The complete reinvention of Jaguar is perhaps the toughest assignment of Gerry McGovern’s career.
McGovern, Jaguar Land Rover’s chief creative officer, will oversee the team charged with one of the biggest jobs in the industry: developing a completely new design language for a luxury brand. And Jaguar is not just any luxury brand.
It’s a marque whose key appeal has always been about melding extraordinarily handsome design with advanced technology in an attainable package. Jaguar’s sexy sports cars and sensuous sedans from the late 1940s to the mid-’80s were some of the industry’s most admired vehicles new and remain some of the hottest classics today. Style never goes out of style.
If you are familiar with McGovern’s large body of work, you know he’s not going to spend much time looking in Jaguar’s rearview mirror for inspiration, especially not now when he’s got a blank canvas on which to work.
Jaguar will cease to exist as we know it in four years. The brand’s entire lineup will be replaced in 2025 with vehicles built on a Jaguar-only, electric vehicle-only platform. Freed from the constraints of having to design around a traditional combustion-engine powertrain and all the baggage that goes with it — radiator, exhaust, cooling requirements, transmission tunnel, etc. — McGovern’s crew will have unprecedented levels of freedom as they reimagine Jaguar’s proportions, stance and the other elements of the brand’s design language
JLR’s new CEO, Thierry Bollore, who last week detailed much of the company’s strategy, said Jaguar is moving away from SUV-like vehicles to create a separate identity from Land Rover. While we don’t yet know the body styles of the new Jaguars, we do know they are going to be far more opulent and expensive than current Jaguars. The new Jaguar lineup will be moving upmarket to compete with some models from Bentley and Aston Martin, two sources told Automotive News.
McGovern has proved his team can design a vehicle every bit as stylish and luxurious as a Bentley or even a Rolls-Royce. But the world never got the chance to buy it. The Range Rover SV Coupe, which had an announced base price of $295,000 was — to my eyes — much better looking than both the Bentley Bentayga and Rolls-Royce Cullinan. It was axed during JLR’s 2019 financial crisis, but it would have shown well against Rolls-Royce.
The pressure on McGovern’s team to create something equally as exquisite for Jaguar is immense. The brand likely won’t survive if the next generation of vehicles struggles. I don’t know if there’s a better man in the entire automotive industry than McGovern to lead the project.
For much of his career, McGovern has been handed one famous vehicle after another to redesign, or he’s been given the task of creating vehicles for new segments. And he’s aced the test every time.
In the early ’90s when McGovern was working for the Rover Group, he penned the midengine MG F, the successor to the classic MGB. The car went on to knock off the Mazda Miata and become one of Europe’s top-selling sports cars for nearly a decade.
When Rover Group needed a small sport utility, McGovern led the team that created the compact Freelander, which also became one of Europe’s top-selling vehicles.
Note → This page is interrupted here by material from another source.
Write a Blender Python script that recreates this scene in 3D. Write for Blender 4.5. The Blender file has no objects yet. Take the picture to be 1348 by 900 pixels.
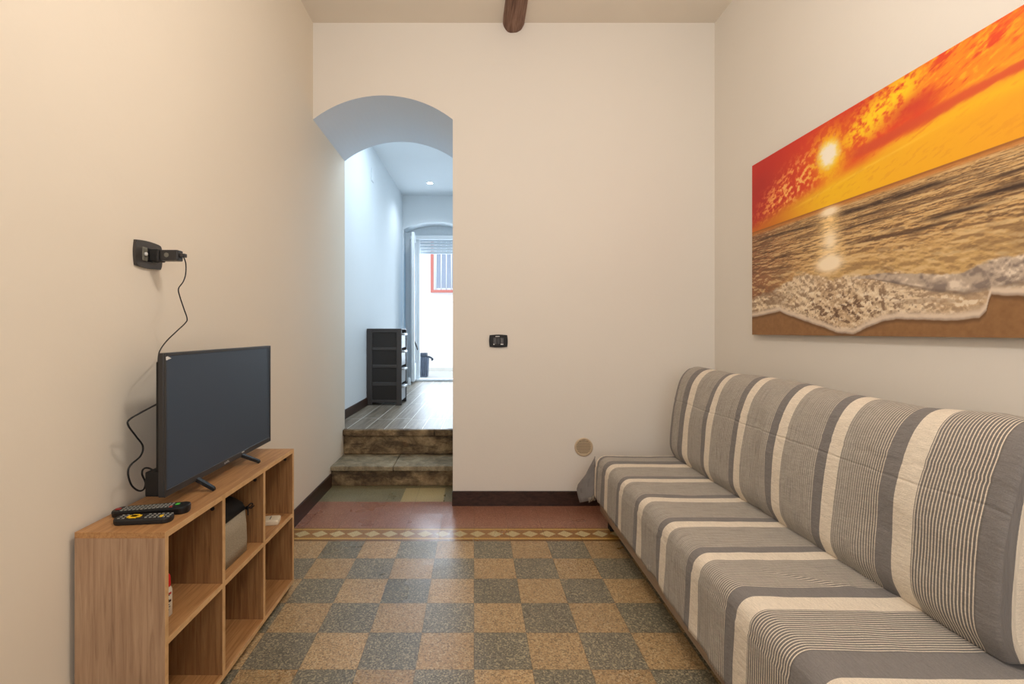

He had a hand in redesigning the last three generations of the Range Rover — all have established sales records for the brand. More recently, McGovern led the team that reimagined the Land Rover Defender, which has now become a global hit and one of the company’s most profitable vehicles.
McGovern, now 65, grew up in Coventry, Jaguar’s hometown, and went to school there, where he studied industrial design before earning his degree in automotive design at the Royal College of Art in London. But his work shows he’s not shackled to the past. While he might create a subtle design cue here and there meant to create a connection to a vehicle’s heritage — the MG F’s grille or the Defender’s Alpine roof windows — McGovern doesn’t do retro designs.
The new Jaguars may be unlike anything we’ve ever seen from the brand. Some critics are already writing Jaguar off. But I’m not betting against McGovern.